Tratas de mostrarte tranquilo, pero en el fondo no lo estás, es imposible viendo la dinámica de esta selva, donde cada quien trata de infundir miedo en el otro, como simple estrategia de la propia cobardía. Puedes ver cómo el miedo se disfraza de amenaza, cómo tiemblan los labios de quien insulta, la palidez que adquiere la piel, mucho más notorio en los hombres de color, y piensas en tu amigo, a quien sabes fuerte emocionalmente, pero sin el equipaje de vida tan necesario para sobrevivir en esta jungla. De pronto se escucha un golpe, giras y observas a un cobarde abusivo pegándole a otro que se encorva para amortiguar los golpes. Ves al guardia y lo interrogas con la mirada, éste solo desvía el rostro y continúa como si nada sucediera.
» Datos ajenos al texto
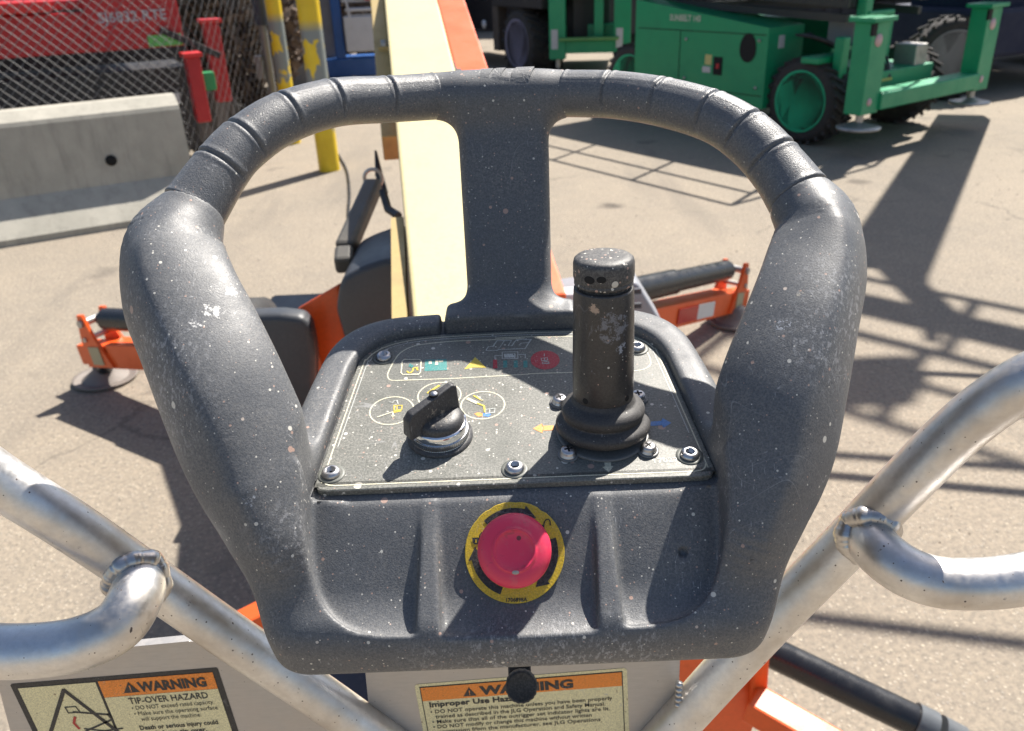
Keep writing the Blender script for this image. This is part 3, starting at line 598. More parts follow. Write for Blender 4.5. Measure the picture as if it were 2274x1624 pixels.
# raised maker's letters on top of the handle bar
LG = [[(0, 0), (.5, 0), (.62, .28), (.95, .28), (1.2, 1), (1.62, 1), (1.28, 0)], ]
bc = BARMID; tx = (barc[-1]-barc[0]); tx /= np.linalg.norm(tx); 
def onbar(u, v, h=.0007): return np.array([bc[0]+u, 0, 0])+np.array([0, bc[1], bc[2]])+(.0176+h)*np.array([0, cos(v), sin(v)])
lg = {'J': [(0, 0), (.9, 0), (1.35, 1), (.75, 1), (.45, .35), (.15, .35)], 'L': [(1.0, 0), (2.0, 0), (2.1, .33), (1.55, .33), (1.95, 1), (1.45, 1)], 'G': [(2.1, 0), (3.0, 0), (3.4, 1), (2.5, 1), (2.25, .7)]}
V0, V1 = radians(150), radians(88)
for kx, pp in lg.items():
    pts = []
    for i in range(len(pp)):
        a, b = np.array(pp[i]), np.array(pp[(i+1) % len(pp)])
        for t in np.linspace(0, 1, 5, endpoint=False): pts.append(a+(b-a)*t)
    fp = lambda q, h: onbar((q[0]-1.6)*.0155, V0+(V1-V0)*q[1], h); g = G(); n_ = len(pts); ce = sum(pts)/n_
    rings = [[ce+(q-ce)*f for q in pts] for f in (1, .7, .35)]
    vs = [fp(q, -.0015) for q in pts]+[fp(ce+(q-ce)*.97, .0015) for q in pts]+[fp(q, .0015) for q in rings[1]]+[fp(q, .0015) for q in rings[2]]+[fp(ce, .0015)]
    fs = [(k*n_+i, k*n_+(i+1) % n_, (k+1)*n_+(i+1) % n_, (k+1)*n_+i) for k in range(3) for i in range(n_)]+[(3*n_+i, 3*n_+(i+1) % n_, 4*n_) for i in range(n_)]
    g.add(vs, fs); g.build('raised_letter', M_BODY, console, world=False)
# bulk of the console underneath and the black knob hanging from it
kb = loc(atY(1158, 1523, .430)); ks = loc(atY(1156, 1480, .440))
kd = np.array([0, -cos(radians(48)), sin(radians(48))*.0+.15]); kd = loc(np.array(wld(0, 0, 0))+np.array([0, -.80, .6]))-loc(wld(0, 0, 0)); kd /= np.linalg.norm(kd)
kx = np.array([1., 0, 0]); KM = np.array([kx, np.cross(kd, kx), kd])
g = G(); g.lathe([(.0080, -.030), (.0080, -.006), (.0108, -.0050), (.0112, -.0035), (.0112, .0050), (.0106, .0060), (.0095, .0064), (.0090, .0060), (.00005, .0062)], kb, KM, 60, True, lambda i, a, r: r*(1-.035*(sin(a*18) > 0)) if 3 <= i <= 5 else r)
g.build('clamp_knob', plastic('clamp_plastic', (.022, .022, .024), .6, dust=.15, speck=.15), console, world=False)
g = G(); g.box(kb-kd*.034+np.array([-.001, 0, .010]), (.0082, .010, .012), KM, .001); g.build('clamp_block', M_RUB, console, world=False)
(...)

Sí, lo empleado en seguridad es buena inversión.
Cuando algunos parientes se marchan, has visto como a algunos novicios les caen encima para quitarles lo que les han traído. A veces ni siquiera tienen que utilizar la fuerza, la amenaza velada de una muerte en cualquier pasillo, la violación impune en alguna noche, bastan para que las piernas tiemblen y se ceda ante la extorsión. Los comentarios a sotto voce dan cuenta de un elevado número de violaciones, incluso, algunas son colectivas, pero esto jamás será reconocido por las autoridades encargadas del manejo de las prisiones. Es más, de boca de un recluso escuché que “el que menos parece, ha sido violado aquí, después se desquita con el que llega nuevo”. Le pregunté por su experiencia y guardó silencio, se quedó mirando lejos, tomó el cigarrillo que le había ofrecido y desapareció por el fondo del patio.
Llegado el momento de partir, me despido de Mario, no sin antes hacerle algunas recomendaciones que mi experiencia como abogado me permite. Hablo con los dos guardaespaldas, les ratifico nuestro trato y les prometo averiguar algunas cosas de sus expedientes. Cuando voy por un camino pavimentado, escucho a un reo que le advierte a su visita “camina siempre por el centro, porque aquí adentro atracan y nadie fue”. Miro a los lados y acelero el paso, en determinado momento pienso que todos los que trabajan aquí son, de alguna forma, prisioneros también de este sistema carcelario, donde el poder lo tiene los jefes de patio, con gran capacidad para extender el brazo más allá de estas paredes. Es como una gran coartada, en la cual todos sabemos la verdad, pero como el guardia que vio la golpiza, volteamos la cabeza para seguir en nuestra tranquila ignorancia, como decía Sófocles: “En el no reflexionar, radica la vida placentera”.
A medida que me acerco a la salida, comienza de nuevo el concierto de “vale mía, una moneda”, voces que ignoro, pues son tantas que lo desbordan a uno. Me reviso la parte interior del brazo, allí está el sello que ni siquiera sé qué dice, me alegro de que no se haya borrado y cuando voy a cruzar la puerta para pedir mi identificación escucho la voz del tipo que me dice “entonces, llave, ¿no me va a dar las timbas?”. Meto mi mano en el bolsillo y saco un billete de dos mil pesos, creo que es el precio justo para un servicio de guía a la brava. Sonríe y lo toma, no sin antes mirar resignado mis “apaches”.
Cuando cruzo la última puerta y recupero mi libertad, me detengo y echo un vistazo atrás. Siento mucha lástima de la gente verdaderamente inocente que se encuentra allí encerrada. De las grandes tragedias anónimas que viven las familias, de las altas posibilidades que los hijos de los delincuentes repitan la misma conducta de sus padres. Siento pena por los que deseen enmendar sus vidas, pero con todas las apuestas en contra, lo más probable es que aprendan otras artes criminales y realicen alianzas con otros internos que les cerrarán las puertas para siempre a la legalidad. Sí, no es mentira, las cárceles son universidades para el crimen. Un lugar donde el hombre deja salir lo peor y pierde para siempre la inocencia.
* Mario, nombre ficticio para proteger la intimidad de esta persona.